***** INFORMATION SUPPLIED *****

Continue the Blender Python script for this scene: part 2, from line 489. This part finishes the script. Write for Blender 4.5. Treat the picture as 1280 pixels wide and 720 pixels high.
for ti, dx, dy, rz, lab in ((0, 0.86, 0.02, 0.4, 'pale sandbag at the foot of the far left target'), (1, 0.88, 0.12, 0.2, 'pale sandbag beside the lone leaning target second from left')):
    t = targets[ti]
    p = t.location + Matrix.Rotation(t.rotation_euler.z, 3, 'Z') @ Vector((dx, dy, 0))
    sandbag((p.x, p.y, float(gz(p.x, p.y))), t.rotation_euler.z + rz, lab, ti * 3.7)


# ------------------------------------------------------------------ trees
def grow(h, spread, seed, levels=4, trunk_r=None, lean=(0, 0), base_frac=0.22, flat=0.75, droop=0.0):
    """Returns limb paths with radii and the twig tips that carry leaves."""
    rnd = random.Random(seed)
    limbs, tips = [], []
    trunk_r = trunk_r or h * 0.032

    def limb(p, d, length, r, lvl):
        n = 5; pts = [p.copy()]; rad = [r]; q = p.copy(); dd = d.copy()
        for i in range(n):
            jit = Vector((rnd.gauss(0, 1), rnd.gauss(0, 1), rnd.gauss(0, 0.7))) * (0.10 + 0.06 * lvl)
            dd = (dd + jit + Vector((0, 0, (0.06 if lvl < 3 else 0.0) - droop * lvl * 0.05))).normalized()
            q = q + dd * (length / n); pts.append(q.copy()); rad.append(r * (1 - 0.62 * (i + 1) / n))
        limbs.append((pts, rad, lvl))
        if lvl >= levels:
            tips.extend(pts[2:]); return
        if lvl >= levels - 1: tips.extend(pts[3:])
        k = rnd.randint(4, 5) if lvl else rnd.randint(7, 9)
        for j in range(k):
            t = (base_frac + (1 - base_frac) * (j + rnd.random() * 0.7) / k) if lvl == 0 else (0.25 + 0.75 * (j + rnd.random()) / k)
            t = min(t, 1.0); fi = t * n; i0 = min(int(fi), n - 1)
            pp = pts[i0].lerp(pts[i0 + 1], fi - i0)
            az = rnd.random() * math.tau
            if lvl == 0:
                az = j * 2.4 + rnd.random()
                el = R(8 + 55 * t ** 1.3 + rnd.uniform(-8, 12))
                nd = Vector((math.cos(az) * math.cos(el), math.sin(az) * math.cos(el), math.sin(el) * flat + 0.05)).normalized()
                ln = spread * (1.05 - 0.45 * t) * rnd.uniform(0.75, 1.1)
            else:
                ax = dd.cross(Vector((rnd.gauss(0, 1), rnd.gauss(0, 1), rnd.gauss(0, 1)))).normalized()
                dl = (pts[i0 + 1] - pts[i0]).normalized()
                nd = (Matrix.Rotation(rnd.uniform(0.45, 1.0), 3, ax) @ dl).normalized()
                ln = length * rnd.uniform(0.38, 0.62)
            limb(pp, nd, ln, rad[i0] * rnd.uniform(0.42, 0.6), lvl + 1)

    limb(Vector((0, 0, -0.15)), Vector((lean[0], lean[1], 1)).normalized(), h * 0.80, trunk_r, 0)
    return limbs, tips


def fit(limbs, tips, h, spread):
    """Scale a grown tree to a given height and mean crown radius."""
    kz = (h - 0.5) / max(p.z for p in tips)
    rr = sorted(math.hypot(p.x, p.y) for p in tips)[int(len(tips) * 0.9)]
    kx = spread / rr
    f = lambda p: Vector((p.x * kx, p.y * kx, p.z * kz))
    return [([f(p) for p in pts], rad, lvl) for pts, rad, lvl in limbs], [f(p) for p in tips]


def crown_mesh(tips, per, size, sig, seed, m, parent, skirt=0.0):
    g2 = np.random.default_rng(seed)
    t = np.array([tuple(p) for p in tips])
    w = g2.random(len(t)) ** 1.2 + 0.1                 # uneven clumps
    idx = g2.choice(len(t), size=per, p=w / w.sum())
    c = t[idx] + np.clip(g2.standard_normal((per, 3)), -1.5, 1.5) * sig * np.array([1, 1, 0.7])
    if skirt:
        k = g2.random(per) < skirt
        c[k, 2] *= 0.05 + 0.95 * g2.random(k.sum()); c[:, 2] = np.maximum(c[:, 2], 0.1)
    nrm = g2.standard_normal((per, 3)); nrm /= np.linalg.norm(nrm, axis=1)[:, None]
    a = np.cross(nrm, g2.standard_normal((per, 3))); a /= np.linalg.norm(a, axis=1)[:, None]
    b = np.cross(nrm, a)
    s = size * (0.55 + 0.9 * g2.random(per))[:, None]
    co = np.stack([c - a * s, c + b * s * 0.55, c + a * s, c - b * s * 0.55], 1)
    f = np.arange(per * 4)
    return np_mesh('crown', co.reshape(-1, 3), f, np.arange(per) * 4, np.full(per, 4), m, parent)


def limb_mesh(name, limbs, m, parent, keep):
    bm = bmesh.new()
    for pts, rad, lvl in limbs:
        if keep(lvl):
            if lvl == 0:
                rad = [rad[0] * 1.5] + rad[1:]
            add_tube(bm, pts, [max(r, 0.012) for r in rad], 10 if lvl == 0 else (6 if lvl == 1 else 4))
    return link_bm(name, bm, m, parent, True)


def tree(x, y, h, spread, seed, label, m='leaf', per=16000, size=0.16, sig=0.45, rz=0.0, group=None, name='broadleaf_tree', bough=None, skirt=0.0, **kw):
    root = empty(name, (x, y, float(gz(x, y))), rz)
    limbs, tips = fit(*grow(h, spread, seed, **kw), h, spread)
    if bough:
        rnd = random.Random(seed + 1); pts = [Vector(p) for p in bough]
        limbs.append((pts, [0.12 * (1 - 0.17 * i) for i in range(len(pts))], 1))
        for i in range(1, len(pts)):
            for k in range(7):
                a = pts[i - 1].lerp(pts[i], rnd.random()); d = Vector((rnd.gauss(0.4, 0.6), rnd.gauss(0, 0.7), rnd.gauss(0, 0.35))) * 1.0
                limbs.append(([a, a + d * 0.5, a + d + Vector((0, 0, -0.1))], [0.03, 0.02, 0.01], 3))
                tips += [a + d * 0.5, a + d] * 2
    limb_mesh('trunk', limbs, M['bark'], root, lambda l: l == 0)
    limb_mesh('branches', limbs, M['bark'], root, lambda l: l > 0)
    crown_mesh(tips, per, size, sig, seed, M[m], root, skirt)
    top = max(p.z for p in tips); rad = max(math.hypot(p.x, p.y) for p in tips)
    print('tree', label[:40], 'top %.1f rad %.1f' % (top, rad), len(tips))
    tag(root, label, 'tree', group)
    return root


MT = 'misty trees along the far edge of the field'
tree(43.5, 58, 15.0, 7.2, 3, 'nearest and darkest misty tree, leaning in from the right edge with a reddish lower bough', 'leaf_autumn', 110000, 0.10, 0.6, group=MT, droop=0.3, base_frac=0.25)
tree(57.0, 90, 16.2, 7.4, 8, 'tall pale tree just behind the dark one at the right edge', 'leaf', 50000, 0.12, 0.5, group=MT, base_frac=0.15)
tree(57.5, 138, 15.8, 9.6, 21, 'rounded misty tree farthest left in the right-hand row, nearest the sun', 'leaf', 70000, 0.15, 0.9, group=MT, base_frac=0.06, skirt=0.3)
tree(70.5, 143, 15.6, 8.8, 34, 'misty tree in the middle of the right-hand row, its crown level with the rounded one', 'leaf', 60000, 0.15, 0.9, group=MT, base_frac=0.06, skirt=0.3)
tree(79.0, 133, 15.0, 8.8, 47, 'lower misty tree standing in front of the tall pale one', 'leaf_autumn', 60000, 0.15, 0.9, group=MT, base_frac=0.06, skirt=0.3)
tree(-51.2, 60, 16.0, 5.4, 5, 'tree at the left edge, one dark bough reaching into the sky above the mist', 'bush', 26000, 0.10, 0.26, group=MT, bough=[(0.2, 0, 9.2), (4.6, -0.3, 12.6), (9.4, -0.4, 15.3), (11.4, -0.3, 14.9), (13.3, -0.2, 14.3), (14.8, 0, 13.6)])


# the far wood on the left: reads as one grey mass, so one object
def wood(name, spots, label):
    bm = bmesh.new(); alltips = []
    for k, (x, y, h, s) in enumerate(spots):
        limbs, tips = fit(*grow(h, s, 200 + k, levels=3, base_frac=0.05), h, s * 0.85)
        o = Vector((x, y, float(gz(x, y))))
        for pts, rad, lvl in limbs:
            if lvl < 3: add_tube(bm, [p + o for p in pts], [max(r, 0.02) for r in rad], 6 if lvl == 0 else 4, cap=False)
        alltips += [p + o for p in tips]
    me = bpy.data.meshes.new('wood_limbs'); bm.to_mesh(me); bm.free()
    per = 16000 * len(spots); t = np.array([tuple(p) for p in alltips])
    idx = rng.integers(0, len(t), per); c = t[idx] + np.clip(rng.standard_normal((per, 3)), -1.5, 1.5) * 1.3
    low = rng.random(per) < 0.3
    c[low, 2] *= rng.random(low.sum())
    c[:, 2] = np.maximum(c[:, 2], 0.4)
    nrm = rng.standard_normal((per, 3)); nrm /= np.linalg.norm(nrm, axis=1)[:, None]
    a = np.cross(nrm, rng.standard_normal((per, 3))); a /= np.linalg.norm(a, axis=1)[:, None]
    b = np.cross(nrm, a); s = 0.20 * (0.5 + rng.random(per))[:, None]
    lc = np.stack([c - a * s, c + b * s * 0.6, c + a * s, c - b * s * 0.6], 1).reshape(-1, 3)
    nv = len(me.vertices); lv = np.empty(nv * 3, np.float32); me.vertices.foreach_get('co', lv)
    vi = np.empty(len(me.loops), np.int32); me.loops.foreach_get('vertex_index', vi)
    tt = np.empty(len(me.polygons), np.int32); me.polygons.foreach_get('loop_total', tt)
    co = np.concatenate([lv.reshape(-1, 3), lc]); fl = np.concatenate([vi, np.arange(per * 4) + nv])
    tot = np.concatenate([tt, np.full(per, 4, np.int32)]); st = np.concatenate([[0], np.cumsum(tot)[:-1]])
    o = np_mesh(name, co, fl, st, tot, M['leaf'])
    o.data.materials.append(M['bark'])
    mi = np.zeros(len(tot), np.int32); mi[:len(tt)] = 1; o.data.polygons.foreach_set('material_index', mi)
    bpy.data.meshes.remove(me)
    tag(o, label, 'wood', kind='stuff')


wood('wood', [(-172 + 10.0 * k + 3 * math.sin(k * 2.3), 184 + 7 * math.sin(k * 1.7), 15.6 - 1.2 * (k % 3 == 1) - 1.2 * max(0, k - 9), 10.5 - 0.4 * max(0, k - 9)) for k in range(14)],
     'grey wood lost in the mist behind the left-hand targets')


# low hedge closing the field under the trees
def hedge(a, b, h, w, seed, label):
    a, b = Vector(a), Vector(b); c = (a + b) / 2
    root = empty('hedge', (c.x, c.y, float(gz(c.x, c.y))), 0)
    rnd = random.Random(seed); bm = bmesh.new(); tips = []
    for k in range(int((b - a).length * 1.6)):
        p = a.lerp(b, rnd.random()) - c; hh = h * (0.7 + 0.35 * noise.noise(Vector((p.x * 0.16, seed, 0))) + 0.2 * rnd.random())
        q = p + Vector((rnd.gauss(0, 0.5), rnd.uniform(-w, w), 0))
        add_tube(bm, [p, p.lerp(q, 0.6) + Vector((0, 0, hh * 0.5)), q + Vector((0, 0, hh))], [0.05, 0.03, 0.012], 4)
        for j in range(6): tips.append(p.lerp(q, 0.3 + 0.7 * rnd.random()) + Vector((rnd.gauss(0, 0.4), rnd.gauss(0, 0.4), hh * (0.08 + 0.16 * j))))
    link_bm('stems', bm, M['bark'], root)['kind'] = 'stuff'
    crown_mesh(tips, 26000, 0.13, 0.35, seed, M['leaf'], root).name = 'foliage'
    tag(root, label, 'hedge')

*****

*TASK OBJECTIVE*: From the first line above through the line that contains "trunk_r = trunk_r or h * 0.032", quote each line exactly. Output nothing more.

*WORKED SOLUTION*:
Continue the Blender Python script for this scene: part 2, from line 489. This part finishes the script. Write for Blender 4.5. Treat the picture as 1280 pixels wide and 720 pixels high.
for ti, dx, dy, rz, lab in ((0, 0.86, 0.02, 0.4, 'pale sandbag at the foot of the far left target'), (1, 0.88, 0.12, 0.2, 'pale sandbag beside the lone leaning target second from left')):
    t = targets[ti]
    p = t.location + Matrix.Rotation(t.rotation_euler.z, 3, 'Z') @ Vector((dx, dy, 0))
    sandbag((p.x, p.y, float(gz(p.x, p.y))), t.rotation_euler.z + rz, lab, ti * 3.7)


# ------------------------------------------------------------------ trees
def grow(h, spread, seed, levels=4, trunk_r=None, lean=(0, 0), base_frac=0.22, flat=0.75, droop=0.0):
    """Returns limb paths with radii and the twig tips that carry leaves."""
    rnd = random.Random(seed)
    limbs, tips = [], []
    trunk_r = trunk_r or h * 0.032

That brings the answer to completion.